I'm working on an internal service that do not benefit being set up on kubernetes (it is basically a cronjob that runs everyday, collect data from every third party software, consolidate it and send it in a s3). It could be run on a small vm, deployed with ansible.

But i understand why, for streamligning purpose, we use kubernetes. It makes the networking "easier", and i feel it integrate better with other CI/CD tools than ansible. It is only a feeling since the ansible version i used to use was quite old, so i might be wrong.

Sounds reasonable. Personally, I just try to stay away from k8s until it becomes a requirement. Until then simplest tools are often a good choice for building systems that require less maintenance. That's a per-project decision though.

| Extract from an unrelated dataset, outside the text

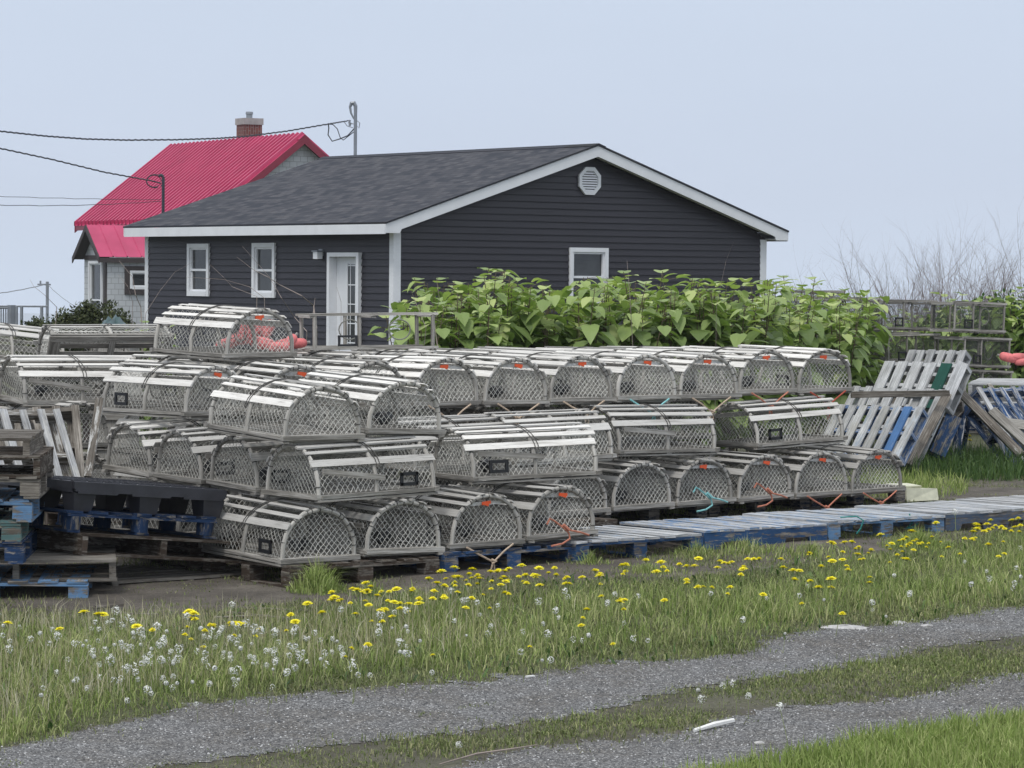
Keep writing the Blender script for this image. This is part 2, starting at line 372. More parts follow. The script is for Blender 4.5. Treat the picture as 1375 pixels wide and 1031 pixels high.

You do not need Ansible for VMs provisioning - you can bake a VM image that will pull repos and do other preparation stuff. HashiCorp Packer[1] is an good tool for this imo. This applies to bare metal, too, as you can bake ISO or IMG the same way. Stuff that differentiates those systems can be set up with cloud-init or something similar.

Regarding Ansible, it didn't changed much over the years. At least nothing really major like statefulness.

But again, I'm not opposite to using Ansible when a project reasonably calls for it. Proper tool for configuring multiple systems with details generated for/by other systems, say multi-cloud HA provisions, clustering etc.